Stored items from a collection
══════════════════════════════

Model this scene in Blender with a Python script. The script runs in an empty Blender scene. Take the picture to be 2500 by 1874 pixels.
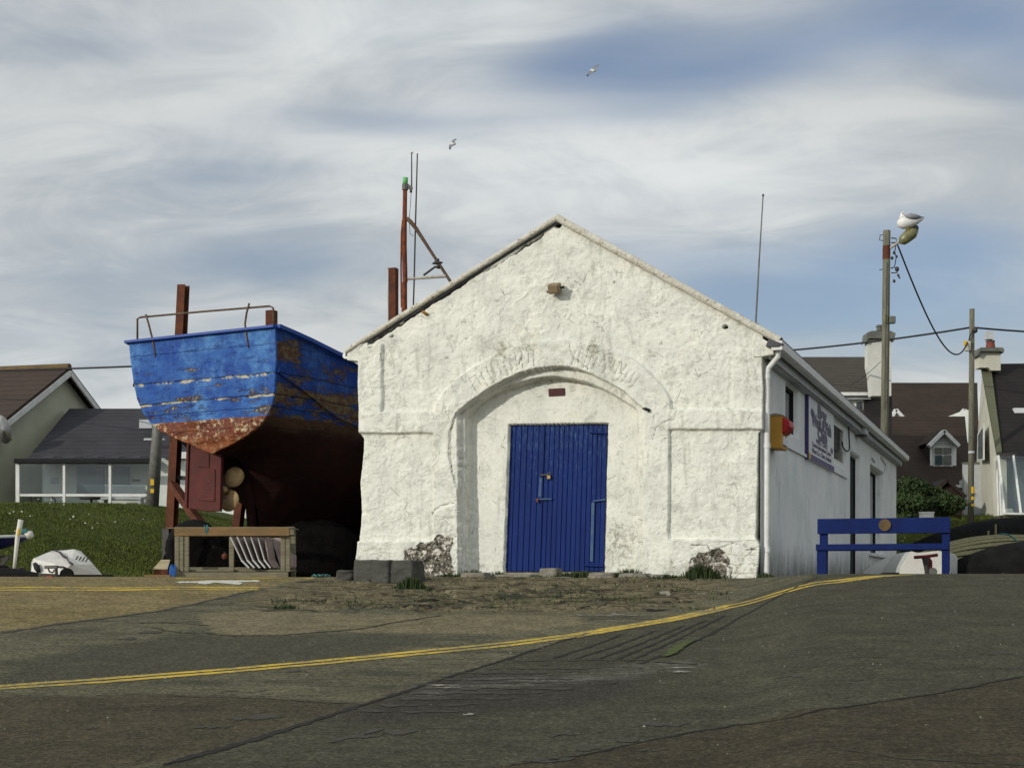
import bpy, math, random
import numpy as np
from mathutils import Vector, Matrix, Euler
random.seed(7); RNG = np.random.default_rng(7)
C = bpy.context.scene.collection
F, HZ, CX = 3600.0, 1425.0, 1250.0      # focal length, eye-level row and centre column of the view, in photo pixels
R = math.radians
# ------------------------------------------------------------------ basic helpers
def P(px, py, d): return Vector(((px-CX)/F*d, d, (HZ-py)/F*d))
MATS = {}
ROOTM = {}
def props(o, label=None, cat=None, group=None, kind=None):
    if label: o['label'] = label
    if cat: o['category'] = cat
    if group: o['group'] = group
    if kind: o['kind'] = kind
    return o
def thing(name, label, cat, loc=(0,0,0), rotz=0.0, group=None, roll=0.0):
    o = bpy.data.objects.new(name, None); C.objects.link(o)
    o.empty_display_size = .2
    o.location = loc; o.rotation_euler = (0, roll, rotz)
    ROOTM[o] = Matrix.Translation(Vector(loc)) @ Euler((0, roll, rotz)).to_matrix().to_4x4()
    return props(o, label, cat, group)
class MB:
    def __init__(s): s.v = []; s.f = []
    def add(s, vs, fs):
        n = len(s.v); s.v += [Vector(v) for v in vs]; s.f += [tuple(i+n for i in f) for f in fs]; return s
    def box(s, c, size, rot=None, taper=1.0):
        x, y, z = size[0]/2, size[1]/2, size[2]/2
        vs = [Vector((a*x*(taper if k>0 else 1), b*y*(taper if k>0 else 1), k*z)) for k in (-1,1) for a,b in ((-1,-1),(1,-1),(1,1),(-1,1))]
        if rot: M = Euler(rot).to_matrix(); vs = [M@v for v in vs]
        c = Vector(c)
        return s.add([v+c for v in vs], [(3,2,1,0),(4,5,6,7),(0,1,5,4),(1,2,6,5),(2,3,7,6),(3,0,4,7)])
    def bb(s, a, b):
        return s.box([(a[i]+b[i])/2 for i in range(3)], [abs(b[i]-a[i]) for i in range(3)])
    def bar(s, a, b, w, h, up=(0,0,1)):
        a = Vector(a); b = Vector(b); d = (b-a).normalized(); u = Vector(up)
        x = d.cross(u)
        if x.length < 1e-4: x = d.cross(Vector((1,0,0)))
        x.normalize(); y = x.cross(d).normalized()
        q = [(-1,-1),(1,-1),(1,1),(-1,1)]
        vs = [p + x*i*w/2 + y*j*h/2 for p in (a,b) for i,j in q]
        return s.add(vs, [(0,1,2,3),(7,6,5,4),(0,4,5,1),(1,5,6,2),(2,6,7,3),(3,7,4,0)])
    def tube(s, pts, r, n=10, caps=True):
        pts = [Vector(p) for p in pts]; rs = r if isinstance(r, (list,tuple)) else [r]*len(pts)
        ref = None; rings = []
        for i, p in enumerate(pts):
            d = (pts[min(i+1,len(pts)-1)] - pts[max(i-1,0)]).normalized()
            if ref is None:
                ref = Vector((0,0,1)) if abs(d.z) < .9 else Vector((1,0,0))
            x = (ref - d*ref.dot(d)).normalized(); ref = x; y = d.cross(x)
            rings.append([p + (x*math.cos(2*math.pi*k/n) + y*math.sin(2*math.pi*k/n))*rs[i] for k in range(n)])
        vs = [v for q in rings for v in q]; fs = []
        for i in range(len(pts)-1):
            for k in range(n):
                a = i*n+k; b = i*n+(k+1)%n; fs.append((a,b,b+n,a+n))
        if caps: fs += [tuple(range(n-1,-1,-1)), tuple((len(pts)-1)*n+k for k in range(n))]
        return s.add(vs, fs)
    def prism(s, poly, ax, a, b):
        """poly of 2D points in the plane across axis ax (0,1,2), from a to b"""
        n = len(poly)
        def mk(p, t):
            l = list(p); l.insert(ax, t); return l
        vs = [mk(p,a) for p in poly] + [mk(p,b) for p in poly]
        return s.add(vs, [tuple(range(n-1,-1,-1)), tuple(range(n,2*n))] + [(i,(i+1)%n,(i+1)%n+n,i+n) for i in range(n)])
    def slab(s, quad, th, nrm=None):
        q = [Vector(p) for p in quad]
        n = Vector(nrm) if nrm else (q[1]-q[0]).cross(q[2]-q[0]).normalized()
        k = len(q); vs = q + [p + n*th for p in q]
        return s.add(vs, [tuple(range(k-1,-1,-1)), tuple(range(k,2*k))] + [(i,(i+1)%k,(i+1)%k+k,i+k) for i in range(k)])
    def ball(s, c, r, nu=12, nv=8, jit=0):
        c = Vector(c); r = Vector(r if hasattr(r,'__len__') else (r,r,r)); vs = []; fs = []
        for j in range(nv+1):
            for i in range(nu):
                th = math.pi*j/nv; ph = 2*math.pi*i/nu; k = 1+random.uniform(-jit,jit)
                vs.append(c+Vector((r.x*math.sin(th)*math.cos(ph), r.y*math.sin(th)*math.sin(ph), r.z*math.cos(th)))*1.0*k if jit==0 else c+Vector((r.x*math.sin(th)*math.cos(ph)*k, r.y*math.sin(th)*math.sin(ph)*k, r.z*math.cos(th)*k)))
        for j in range(nv):
            for i in range(nu):
                a=j*nu+i; b=j*nu+(i+1)%nu; fs.append((a,a+nu,b+nu,b))
        return s.add(vs, fs)
    def build(s, name, mat, parent=None, world=False, smooth=False, bevel=0, sub=0, label=None, recalc=True):
        vs = s.v
        if parent is not None and world:
            M = ROOTM[parent].inverted(); vs = [M @ v for v in vs]
        me = bpy.data.meshes.new(name); me.from_pydata([tuple(v) for v in vs], [], s.f)
        me.materials.append(MATS[mat] if isinstance(mat, str) else mat)
        if recalc:
            import bmesh
            bm = bmesh.new(); bm.from_mesh(me); bmesh.ops.recalc_face_normals(bm, faces=bm.faces); bm.to_mesh(me); bm.free()
        if smooth:
            me.polygons.foreach_set('use_smooth', [True]*len(me.polygons))
        o = bpy.data.objects.new(name, me); C.objects.link(o)
        if parent is not None: o.parent = parent
        if parent is not None: ROOTM[o] = ROOTM[parent]
        if bevel:
            m = o.modifiers.new('b','BEVEL'); m.width = bevel; m.segments = 2; m.limit_method = 'ANGLE'
        if sub:
            m = o.modifiers.new('s','SUBSURF'); m.levels = sub; m.render_levels = sub
        if label: o['label'] = label
        return o
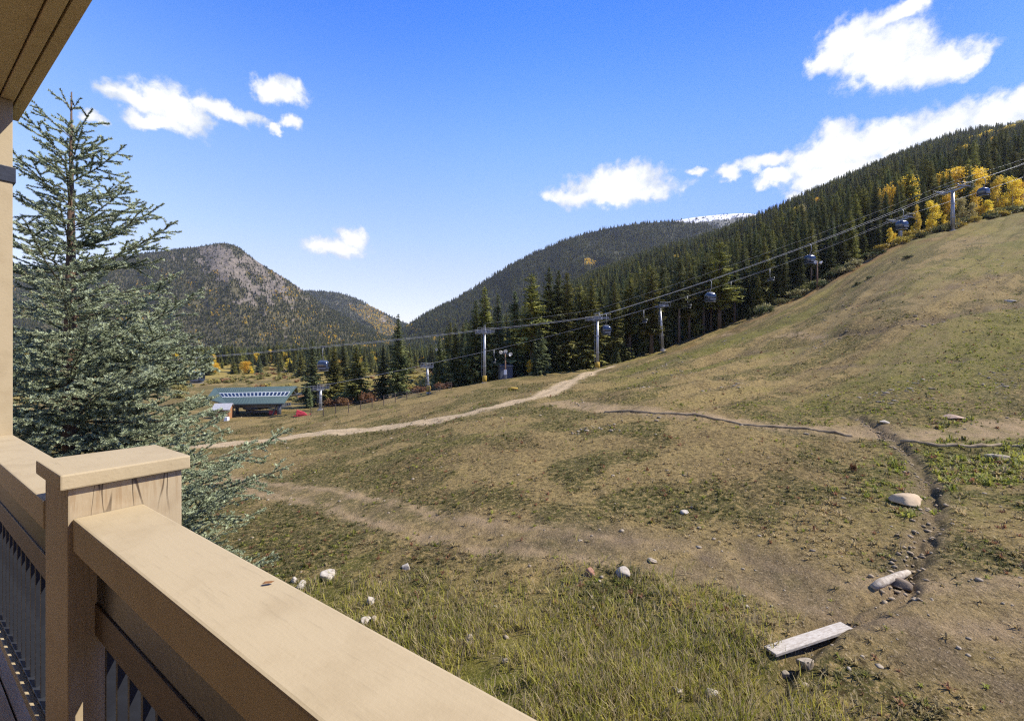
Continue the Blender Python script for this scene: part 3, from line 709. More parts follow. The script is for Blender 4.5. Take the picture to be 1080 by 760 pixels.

══════════════════════════════

* _Task objective_
Among the lines of the records above, count those holding the string "picture", and report only the number.

* _Response_
2